Recuerdo de cuando era pequeña la expresión "ese o esa nunca ha comido caliente", y no se referían a la capacidad económica para poder prepararse un caldo o un estofadito en condiciones, sino más bien a los conocimientos culinarios para comer bien diariamente.
El concepto "comer bien" pasa en este momento por una coyuntura, que deseo no perdure, extremadamente snob. Comer bien ha dejado de ser algo cotidiano, un uso y una costumbre diaria en la que se deben combinar adecuadamente las proteínas, con las frutas, las verduras y los hidratos de carbono.
Los pucheros, los cocidos, caldos, guisos, estofados, ensaladas ilustradas, arroces, carnes, pescados, natillas y bizcochos han sido relegados por los porridges (gachas de toda la vida) con arándanos, el sushi a todas horas, el ramen, carpaccios y tartares de todo lo imaginable, espumas, infusiones y risottos.
No desprecio estas nuevas corrientes que en muchos casos son fruto del mestizaje cultural siempre enriquecedor, pero si critico la adopción de estas modas que muchas veces conlleva el destierro de aquellas otras también sanas y sabrosas costumbres alimentarias.
Alimentarnos, ese es el tema, la base de nuestras vidas, prosaico si, pero real, básico e imprescindible.
Por supuesto que alimentarnos puede e incluso debe ser agradable, divertido y creativo, pero no quiero participar en esas absurdas modas que llevan a la desaparición de costumbres sanas y profundamente arraigadas a nuestra cultura.
El brunch se puso de moda hace unos años y se adoptó en muchos locales y hoteles que abrían sus comedores a clientes no alojados.
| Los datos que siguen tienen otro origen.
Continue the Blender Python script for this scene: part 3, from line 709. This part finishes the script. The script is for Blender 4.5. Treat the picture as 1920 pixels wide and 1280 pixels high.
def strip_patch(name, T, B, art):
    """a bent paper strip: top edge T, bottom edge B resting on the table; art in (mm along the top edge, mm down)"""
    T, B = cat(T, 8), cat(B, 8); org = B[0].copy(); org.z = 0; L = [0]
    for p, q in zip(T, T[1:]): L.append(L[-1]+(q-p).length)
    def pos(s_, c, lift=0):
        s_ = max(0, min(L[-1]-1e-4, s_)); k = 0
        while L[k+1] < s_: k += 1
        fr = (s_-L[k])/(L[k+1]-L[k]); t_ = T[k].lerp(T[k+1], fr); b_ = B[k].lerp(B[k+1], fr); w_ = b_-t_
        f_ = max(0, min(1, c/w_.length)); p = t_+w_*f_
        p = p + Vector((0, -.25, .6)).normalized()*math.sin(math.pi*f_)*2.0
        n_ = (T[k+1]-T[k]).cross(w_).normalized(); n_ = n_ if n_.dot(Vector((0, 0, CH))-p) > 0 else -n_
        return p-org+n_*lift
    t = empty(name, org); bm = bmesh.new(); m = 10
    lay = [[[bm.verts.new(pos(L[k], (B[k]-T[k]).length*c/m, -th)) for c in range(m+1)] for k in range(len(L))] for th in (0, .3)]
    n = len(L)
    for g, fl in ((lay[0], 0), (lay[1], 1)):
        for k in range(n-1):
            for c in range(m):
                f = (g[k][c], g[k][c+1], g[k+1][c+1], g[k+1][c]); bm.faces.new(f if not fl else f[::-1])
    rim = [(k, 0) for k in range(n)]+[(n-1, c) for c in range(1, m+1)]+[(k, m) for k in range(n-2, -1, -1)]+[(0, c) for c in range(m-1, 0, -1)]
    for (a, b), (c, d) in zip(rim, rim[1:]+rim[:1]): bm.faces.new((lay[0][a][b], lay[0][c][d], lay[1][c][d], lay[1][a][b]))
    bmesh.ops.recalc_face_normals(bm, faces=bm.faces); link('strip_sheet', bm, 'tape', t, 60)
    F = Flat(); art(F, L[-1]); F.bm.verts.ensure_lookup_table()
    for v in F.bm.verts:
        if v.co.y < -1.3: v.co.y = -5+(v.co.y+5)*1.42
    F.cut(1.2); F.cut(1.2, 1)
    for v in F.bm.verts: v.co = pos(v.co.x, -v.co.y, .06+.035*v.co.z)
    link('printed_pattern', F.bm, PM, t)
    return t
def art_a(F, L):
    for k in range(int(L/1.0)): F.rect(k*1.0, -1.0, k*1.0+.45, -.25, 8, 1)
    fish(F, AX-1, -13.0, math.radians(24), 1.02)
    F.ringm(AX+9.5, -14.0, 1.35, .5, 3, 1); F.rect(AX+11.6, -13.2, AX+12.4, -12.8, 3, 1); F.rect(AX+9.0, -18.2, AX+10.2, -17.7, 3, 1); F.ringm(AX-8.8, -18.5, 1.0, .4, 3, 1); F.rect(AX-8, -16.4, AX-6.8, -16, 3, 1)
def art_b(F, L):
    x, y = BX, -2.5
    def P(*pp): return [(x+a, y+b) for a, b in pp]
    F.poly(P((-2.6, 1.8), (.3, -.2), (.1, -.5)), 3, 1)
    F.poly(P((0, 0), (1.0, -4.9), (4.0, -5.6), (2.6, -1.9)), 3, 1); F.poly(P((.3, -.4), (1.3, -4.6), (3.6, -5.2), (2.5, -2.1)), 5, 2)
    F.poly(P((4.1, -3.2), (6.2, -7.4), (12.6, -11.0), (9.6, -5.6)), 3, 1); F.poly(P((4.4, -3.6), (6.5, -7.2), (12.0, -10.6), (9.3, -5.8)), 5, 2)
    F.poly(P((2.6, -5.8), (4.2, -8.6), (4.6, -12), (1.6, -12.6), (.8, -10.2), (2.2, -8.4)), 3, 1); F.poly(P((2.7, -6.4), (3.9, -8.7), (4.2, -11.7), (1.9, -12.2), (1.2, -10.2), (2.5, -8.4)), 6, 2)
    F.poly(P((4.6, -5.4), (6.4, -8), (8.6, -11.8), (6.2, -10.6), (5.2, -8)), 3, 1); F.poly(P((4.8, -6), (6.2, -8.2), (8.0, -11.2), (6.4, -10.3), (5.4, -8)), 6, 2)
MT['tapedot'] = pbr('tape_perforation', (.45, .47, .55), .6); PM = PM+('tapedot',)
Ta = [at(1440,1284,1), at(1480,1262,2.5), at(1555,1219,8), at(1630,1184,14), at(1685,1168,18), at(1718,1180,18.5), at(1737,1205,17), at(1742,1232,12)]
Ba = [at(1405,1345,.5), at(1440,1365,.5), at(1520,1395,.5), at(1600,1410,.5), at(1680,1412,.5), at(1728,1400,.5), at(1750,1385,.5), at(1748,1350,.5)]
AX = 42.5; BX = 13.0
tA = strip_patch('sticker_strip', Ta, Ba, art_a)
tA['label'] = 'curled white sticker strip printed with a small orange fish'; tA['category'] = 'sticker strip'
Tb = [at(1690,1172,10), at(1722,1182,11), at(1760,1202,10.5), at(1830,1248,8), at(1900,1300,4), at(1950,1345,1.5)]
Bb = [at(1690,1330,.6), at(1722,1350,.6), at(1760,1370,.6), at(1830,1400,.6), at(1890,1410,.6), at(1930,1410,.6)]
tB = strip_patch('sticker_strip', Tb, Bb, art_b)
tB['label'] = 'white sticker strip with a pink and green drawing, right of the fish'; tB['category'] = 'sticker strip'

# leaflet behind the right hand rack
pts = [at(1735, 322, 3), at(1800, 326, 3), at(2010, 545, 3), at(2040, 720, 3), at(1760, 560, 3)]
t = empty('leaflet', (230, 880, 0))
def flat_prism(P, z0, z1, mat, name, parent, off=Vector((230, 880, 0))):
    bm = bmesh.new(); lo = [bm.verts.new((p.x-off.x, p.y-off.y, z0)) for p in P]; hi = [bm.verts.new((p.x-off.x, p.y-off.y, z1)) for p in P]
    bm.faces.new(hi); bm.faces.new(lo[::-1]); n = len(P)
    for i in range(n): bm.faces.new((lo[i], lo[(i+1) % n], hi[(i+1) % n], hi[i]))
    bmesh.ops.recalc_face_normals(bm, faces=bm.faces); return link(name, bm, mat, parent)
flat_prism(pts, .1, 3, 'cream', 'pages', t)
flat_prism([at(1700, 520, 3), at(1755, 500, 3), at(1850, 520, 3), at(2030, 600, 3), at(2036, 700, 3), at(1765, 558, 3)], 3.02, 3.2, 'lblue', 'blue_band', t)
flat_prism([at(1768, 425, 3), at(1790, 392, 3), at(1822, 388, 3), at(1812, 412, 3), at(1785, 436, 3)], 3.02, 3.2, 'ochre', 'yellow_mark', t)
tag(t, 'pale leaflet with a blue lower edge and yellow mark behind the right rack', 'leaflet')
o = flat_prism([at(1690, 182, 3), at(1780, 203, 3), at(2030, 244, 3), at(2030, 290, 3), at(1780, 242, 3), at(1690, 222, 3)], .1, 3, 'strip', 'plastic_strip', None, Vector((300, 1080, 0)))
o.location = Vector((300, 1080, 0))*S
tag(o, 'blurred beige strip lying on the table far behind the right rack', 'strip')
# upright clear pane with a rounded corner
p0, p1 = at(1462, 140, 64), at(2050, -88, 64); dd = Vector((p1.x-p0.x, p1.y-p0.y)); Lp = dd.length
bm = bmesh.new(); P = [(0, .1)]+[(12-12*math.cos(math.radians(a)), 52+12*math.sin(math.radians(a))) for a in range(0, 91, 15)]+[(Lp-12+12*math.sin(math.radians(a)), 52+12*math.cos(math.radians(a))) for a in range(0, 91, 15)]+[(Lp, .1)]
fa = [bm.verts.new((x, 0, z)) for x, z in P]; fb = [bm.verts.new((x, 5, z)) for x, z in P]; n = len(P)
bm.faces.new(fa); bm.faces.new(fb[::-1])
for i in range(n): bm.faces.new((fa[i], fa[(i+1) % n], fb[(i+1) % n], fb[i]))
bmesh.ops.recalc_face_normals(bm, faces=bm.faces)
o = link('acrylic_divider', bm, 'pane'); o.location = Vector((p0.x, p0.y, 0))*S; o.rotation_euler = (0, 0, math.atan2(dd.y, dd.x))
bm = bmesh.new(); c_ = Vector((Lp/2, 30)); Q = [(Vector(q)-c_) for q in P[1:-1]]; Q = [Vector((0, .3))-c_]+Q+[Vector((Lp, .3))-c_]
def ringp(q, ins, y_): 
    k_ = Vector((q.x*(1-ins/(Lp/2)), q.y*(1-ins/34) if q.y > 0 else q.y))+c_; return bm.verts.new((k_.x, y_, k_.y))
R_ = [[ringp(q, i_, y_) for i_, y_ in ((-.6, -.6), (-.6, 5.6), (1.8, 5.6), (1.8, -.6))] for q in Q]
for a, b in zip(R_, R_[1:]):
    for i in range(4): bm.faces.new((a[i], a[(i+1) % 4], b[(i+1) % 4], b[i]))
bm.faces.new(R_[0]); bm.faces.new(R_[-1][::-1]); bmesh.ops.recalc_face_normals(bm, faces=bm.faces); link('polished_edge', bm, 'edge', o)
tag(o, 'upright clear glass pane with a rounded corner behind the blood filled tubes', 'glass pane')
No es más que ese gran desayuno de los sábados y domingos de resaca en los que te pones fina a bloody mary's, huevos revueltos o benedictine, panes de semillas y yogur ecológico con frutos rojos.
No tengo nada personal en contra del bruncheo, todo lo contrario, es muy entretenido ir y observar como por 20 ó 30 euros un grupo de usuarias/os de gafas de sol se ponen ciegas/os a baked beans, bacon crujiente y mimosas.
Afortunadamente para las fábricas de vermú catalanas, el prolífico movimiento hipster parece decantarse ahora por el vermuteo cañí de la anchoa, el boquerón y las latitas de conservas. Esto a mí me gusta mucho más, aunque yo prefiero la copa de fino o manzanilla antes que un vermú.
Y por último no puedo acabar sin nombrar a ese movimiento reciente y "bienqueda" que es el "flexitarianismo". Rollito como de todo pero no soy ni carnívoro, ni vegetariano, ni vegano, ni nada.
En fin, los/as omnívoros/as de toda la vida, que comen fruta y ensalada y que de vez en cuando se meten entre pecho y espalda un chuletón o un cogote de merluza, como cualquiera de nosotras, ya que con esta crisis, la chuleta y la merluza están por las nubes y se nos flexibiliza mucho la alimentación.
Este postureo "foodie" es absurdo, prepotente, irreal e innecesario. Los conocimientos culinarios, alimenticios y gastronómicos forman una parte importante de nuestra cultura y no pasa nada por comer un día un puchero, una garbanzada o un arroz al horno ni por estar una semana sin catar un mochi, un nigiri o un hummus.
Personalmente y por mi ocupación actual, prefiero cocinar todas aquellas cosas que me trasladan a mi infancia, que me recuerdan a personas que están lejos o que ya no están, y veo caras de satisfacción en quienes prueban esos platos.
La sopa de mi madre, el puchero de mi abuela Lola, la paella de mi abuelo Chache, la ensaladilla de mi tía Reyes...
Y cuando me canso me cuesta mucho decidirme entre la anémona con espuma de plancton y aroma de mediterráneo o el botón de cordero con brotes de pasto y aire de Idiazábal.